[Problem to solve]
Your task is to copy the material exactly.

[Data segment]
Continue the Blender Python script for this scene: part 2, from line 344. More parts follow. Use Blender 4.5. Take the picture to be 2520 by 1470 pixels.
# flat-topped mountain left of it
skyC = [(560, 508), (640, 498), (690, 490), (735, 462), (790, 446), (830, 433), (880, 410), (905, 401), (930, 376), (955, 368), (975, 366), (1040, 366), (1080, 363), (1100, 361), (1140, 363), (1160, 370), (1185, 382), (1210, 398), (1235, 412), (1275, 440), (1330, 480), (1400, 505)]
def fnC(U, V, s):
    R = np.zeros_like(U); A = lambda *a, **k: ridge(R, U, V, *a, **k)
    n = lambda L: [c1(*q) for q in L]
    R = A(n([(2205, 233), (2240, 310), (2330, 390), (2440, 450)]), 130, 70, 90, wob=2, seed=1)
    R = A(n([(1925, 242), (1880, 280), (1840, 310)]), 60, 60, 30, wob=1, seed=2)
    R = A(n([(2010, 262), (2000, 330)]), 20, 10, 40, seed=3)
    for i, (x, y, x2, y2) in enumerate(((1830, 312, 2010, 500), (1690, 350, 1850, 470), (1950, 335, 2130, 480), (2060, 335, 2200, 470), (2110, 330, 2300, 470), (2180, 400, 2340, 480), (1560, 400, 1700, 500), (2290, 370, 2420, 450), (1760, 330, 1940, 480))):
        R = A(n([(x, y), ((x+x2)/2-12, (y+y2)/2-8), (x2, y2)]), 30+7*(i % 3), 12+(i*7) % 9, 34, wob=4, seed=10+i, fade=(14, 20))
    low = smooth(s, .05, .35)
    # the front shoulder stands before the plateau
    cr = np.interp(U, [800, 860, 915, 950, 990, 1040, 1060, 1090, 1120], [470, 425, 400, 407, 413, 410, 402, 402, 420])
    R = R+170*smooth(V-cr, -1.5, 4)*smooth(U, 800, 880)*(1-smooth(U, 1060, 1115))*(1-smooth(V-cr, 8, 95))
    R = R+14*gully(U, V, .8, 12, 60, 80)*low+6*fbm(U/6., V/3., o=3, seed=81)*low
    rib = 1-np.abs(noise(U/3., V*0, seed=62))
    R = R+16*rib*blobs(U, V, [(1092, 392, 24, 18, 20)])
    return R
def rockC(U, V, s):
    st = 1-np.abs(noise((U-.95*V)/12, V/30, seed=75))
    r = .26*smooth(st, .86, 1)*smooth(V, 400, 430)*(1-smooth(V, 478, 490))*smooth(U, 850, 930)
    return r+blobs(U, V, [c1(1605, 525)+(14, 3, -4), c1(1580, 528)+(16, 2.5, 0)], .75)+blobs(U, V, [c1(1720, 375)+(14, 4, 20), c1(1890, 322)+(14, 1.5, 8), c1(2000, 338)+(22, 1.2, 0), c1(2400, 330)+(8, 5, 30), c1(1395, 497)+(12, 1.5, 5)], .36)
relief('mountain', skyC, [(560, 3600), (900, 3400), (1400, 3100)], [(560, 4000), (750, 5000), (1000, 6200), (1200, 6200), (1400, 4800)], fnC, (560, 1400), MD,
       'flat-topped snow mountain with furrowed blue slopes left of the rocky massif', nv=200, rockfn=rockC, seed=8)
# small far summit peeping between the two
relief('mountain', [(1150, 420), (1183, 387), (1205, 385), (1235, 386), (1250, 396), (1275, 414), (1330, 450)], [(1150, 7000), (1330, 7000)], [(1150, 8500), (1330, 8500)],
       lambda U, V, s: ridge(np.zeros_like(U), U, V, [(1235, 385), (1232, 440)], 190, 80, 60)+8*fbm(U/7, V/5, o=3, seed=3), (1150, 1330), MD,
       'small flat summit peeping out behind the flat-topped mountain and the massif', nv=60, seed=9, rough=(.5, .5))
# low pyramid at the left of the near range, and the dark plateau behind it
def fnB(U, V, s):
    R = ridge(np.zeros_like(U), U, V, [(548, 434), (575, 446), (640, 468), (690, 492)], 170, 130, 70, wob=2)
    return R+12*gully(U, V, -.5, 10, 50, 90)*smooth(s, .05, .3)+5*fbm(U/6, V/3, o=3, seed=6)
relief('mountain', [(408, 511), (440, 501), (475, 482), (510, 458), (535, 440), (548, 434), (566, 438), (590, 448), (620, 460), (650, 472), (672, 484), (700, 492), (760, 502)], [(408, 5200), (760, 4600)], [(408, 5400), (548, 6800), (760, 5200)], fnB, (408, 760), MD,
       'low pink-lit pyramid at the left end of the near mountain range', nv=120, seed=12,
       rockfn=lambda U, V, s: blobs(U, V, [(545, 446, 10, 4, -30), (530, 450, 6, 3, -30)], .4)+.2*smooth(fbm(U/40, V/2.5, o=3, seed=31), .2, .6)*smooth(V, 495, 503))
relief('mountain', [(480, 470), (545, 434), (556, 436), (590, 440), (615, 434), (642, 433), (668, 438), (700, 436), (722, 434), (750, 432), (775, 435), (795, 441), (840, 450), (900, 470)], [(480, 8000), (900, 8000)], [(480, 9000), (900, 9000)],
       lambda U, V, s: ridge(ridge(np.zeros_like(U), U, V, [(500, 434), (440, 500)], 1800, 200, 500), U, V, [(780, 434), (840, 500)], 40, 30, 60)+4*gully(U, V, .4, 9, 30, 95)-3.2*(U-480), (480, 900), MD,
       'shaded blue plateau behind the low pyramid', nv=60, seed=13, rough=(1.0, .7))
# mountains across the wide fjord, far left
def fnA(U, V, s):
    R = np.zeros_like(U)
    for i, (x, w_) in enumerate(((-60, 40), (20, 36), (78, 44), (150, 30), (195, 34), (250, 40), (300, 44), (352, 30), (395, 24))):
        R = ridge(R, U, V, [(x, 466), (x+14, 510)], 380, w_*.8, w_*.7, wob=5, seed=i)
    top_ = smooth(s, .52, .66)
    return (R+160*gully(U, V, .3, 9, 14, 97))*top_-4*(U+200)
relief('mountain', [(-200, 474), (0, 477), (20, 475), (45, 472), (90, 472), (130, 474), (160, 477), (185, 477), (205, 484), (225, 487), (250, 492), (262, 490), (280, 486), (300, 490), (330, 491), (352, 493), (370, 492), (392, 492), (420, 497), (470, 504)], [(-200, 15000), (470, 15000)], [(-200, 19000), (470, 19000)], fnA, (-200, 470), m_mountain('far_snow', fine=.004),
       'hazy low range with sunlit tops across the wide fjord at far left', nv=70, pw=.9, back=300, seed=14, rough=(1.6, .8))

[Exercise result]
Continue the Blender Python script for this scene: part 2, from line 344. More parts follow. Use Blender 4.5. Take the picture to be 2520 by 1470 pixels.
# flat-topped mountain left of it
skyC = [(560, 508), (640, 498), (690, 490), (735, 462), (790, 446), (830, 433), (880, 410), (905, 401), (930, 376), (955, 368), (975, 366), (1040, 366), (1080, 363), (1100, 361), (1140, 363), (1160, 370), (1185, 382), (1210, 398), (1235, 412), (1275, 440), (1330, 480), (1400, 505)]
def fnC(U, V, s):
    R = np.zeros_like(U); A = lambda *a, **k: ridge(R, U, V, *a, **k)
    n = lambda L: [c1(*q) for q in L]
    R = A(n([(2205, 233), (2240, 310), (2330, 390), (2440, 450)]), 130, 70, 90, wob=2, seed=1)
    R = A(n([(1925, 242), (1880, 280), (1840, 310)]), 60, 60, 30, wob=1, seed=2)
    R = A(n([(2010, 262), (2000, 330)]), 20, 10, 40, seed=3)
    for i, (x, y, x2, y2) in enumerate(((1830, 312, 2010, 500), (1690, 350, 1850, 470), (1950, 335, 2130, 480), (2060, 335, 2200, 470), (2110, 330, 2300, 470), (2180, 400, 2340, 480), (1560, 400, 1700, 500), (2290, 370, 2420, 450), (1760, 330, 1940, 480))):
        R = A(n([(x, y), ((x+x2)/2-12, (y+y2)/2-8), (x2, y2)]), 30+7*(i % 3), 12+(i*7) % 9, 34, wob=4, seed=10+i, fade=(14, 20))
    low = smooth(s, .05, .35)
    # the front shoulder stands before the plateau
    cr = np.interp(U, [800, 860, 915, 950, 990, 1040, 1060, 1090, 1120], [470, 425, 400, 407, 413, 410, 402, 402, 420])
    R = R+170*smooth(V-cr, -1.5, 4)*smooth(U, 800, 880)*(1-smooth(U, 1060, 1115))*(1-smooth(V-cr, 8, 95))
    R = R+14*gully(U, V, .8, 12, 60, 80)*low+6*fbm(U/6., V/3., o=3, seed=81)*low
    rib = 1-np.abs(noise(U/3., V*0, seed=62))
    R = R+16*rib*blobs(U, V, [(1092, 392, 24, 18, 20)])
    return R
def rockC(U, V, s):
    st = 1-np.abs(noise((U-.95*V)/12, V/30, seed=75))
    r = .26*smooth(st, .86, 1)*smooth(V, 400, 430)*(1-smooth(V, 478, 490))*smooth(U, 850, 930)
    return r+blobs(U, V, [c1(1605, 525)+(14, 3, -4), c1(1580, 528)+(16, 2.5, 0)], .75)+blobs(U, V, [c1(1720, 375)+(14, 4, 20), c1(1890, 322)+(14, 1.5, 8), c1(2000, 338)+(22, 1.2, 0), c1(2400, 330)+(8, 5, 30), c1(1395, 497)+(12, 1.5, 5)], .36)
relief('mountain', skyC, [(560, 3600), (900, 3400), (1400, 3100)], [(560, 4000), (750, 5000), (1000, 6200), (1200, 6200), (1400, 4800)], fnC, (560, 1400), MD,
       'flat-topped snow mountain with furrowed blue slopes left of the rocky massif', nv=200, rockfn=rockC, seed=8)
# small far summit peeping between the two
relief('mountain', [(1150, 420), (1183, 387), (1205, 385), (1235, 386), (1250, 396), (1275, 414), (1330, 450)], [(1150, 7000), (1330, 7000)], [(1150, 8500), (1330, 8500)],
       lambda U, V, s: ridge(np.zeros_like(U), U, V, [(1235, 385), (1232, 440)], 190, 80, 60)+8*fbm(U/7, V/5, o=3, seed=3), (1150, 1330), MD,
       'small flat summit peeping out behind the flat-topped mountain and the massif', nv=60, seed=9, rough=(.5, .5))
# low pyramid at the left of the near range, and the dark plateau behind it
def fnB(U, V, s):
    R = ridge(np.zeros_like(U), U, V, [(548, 434), (575, 446), (640, 468), (690, 492)], 170, 130, 70, wob=2)
    return R+12*gully(U, V, -.5, 10, 50, 90)*smooth(s, .05, .3)+5*fbm(U/6, V/3, o=3, seed=6)
relief('mountain', [(408, 511), (440, 501), (475, 482), (510, 458), (535, 440), (548, 434), (566, 438), (590, 448), (620, 460), (650, 472), (672, 484), (700, 492), (760, 502)], [(408, 5200), (760, 4600)], [(408, 5400), (548, 6800), (760, 5200)], fnB, (408, 760), MD,
       'low pink-lit pyramid at the left end of the near mountain range', nv=120, seed=12,
       rockfn=lambda U, V, s: blobs(U, V, [(545, 446, 10, 4, -30), (530, 450, 6, 3, -30)], .4)+.2*smooth(fbm(U/40, V/2.5, o=3, seed=31), .2, .6)*smooth(V, 495, 503))
relief('mountain', [(480, 470), (545, 434), (556, 436), (590, 440), (615, 434), (642, 433), (668, 438), (700, 436), (722, 434), (750, 432), (775, 435), (795, 441), (840, 450), (900, 470)], [(480, 8000), (900, 8000)], [(480, 9000), (900, 9000)],
       lambda U, V, s: ridge(ridge(np.zeros_like(U), U, V, [(500, 434), (440, 500)], 1800, 200, 500), U, V, [(780, 434), (840, 500)], 40, 30, 60)+4*gully(U, V, .4, 9, 30, 95)-3.2*(U-480), (480, 900), MD,
       'shaded blue plateau behind the low pyramid', nv=60, seed=13, rough=(1.0, .7))
# mountains across the wide fjord, far left
def fnA(U, V, s):
    R = np.zeros_like(U)
    for i, (x, w_) in enumerate(((-60, 40), (20, 36), (78, 44), (150, 30), (195, 34), (250, 40), (300, 44), (352, 30), (395, 24))):
        R = ridge(R, U, V, [(x, 466), (x+14, 510)], 380, w_*.8, w_*.7, wob=5, seed=i)
    top_ = smooth(s, .52, .66)
    return (R+160*gully(U, V, .3, 9, 14, 97))*top_-4*(U+200)
relief('mountain', [(-200, 474), (0, 477), (20, 475), (45, 472), (90, 472), (130, 474), (160, 477), (185, 477), (205, 484), (225, 487), (250, 492), (262, 490), (280, 486), (300, 490), (330, 491), (352, 493), (370, 492), (392, 492), (420, 497), (470, 504)], [(-200, 15000), (470, 15000)], [(-200, 19000), (470, 19000)], fnA, (-200, 470), m_mountain('far_snow', fine=.004),
       'hazy low range with sunlit tops across the wide fjord at far left', nv=70, pw=.9, back=300, seed=14, rough=(1.6, .8))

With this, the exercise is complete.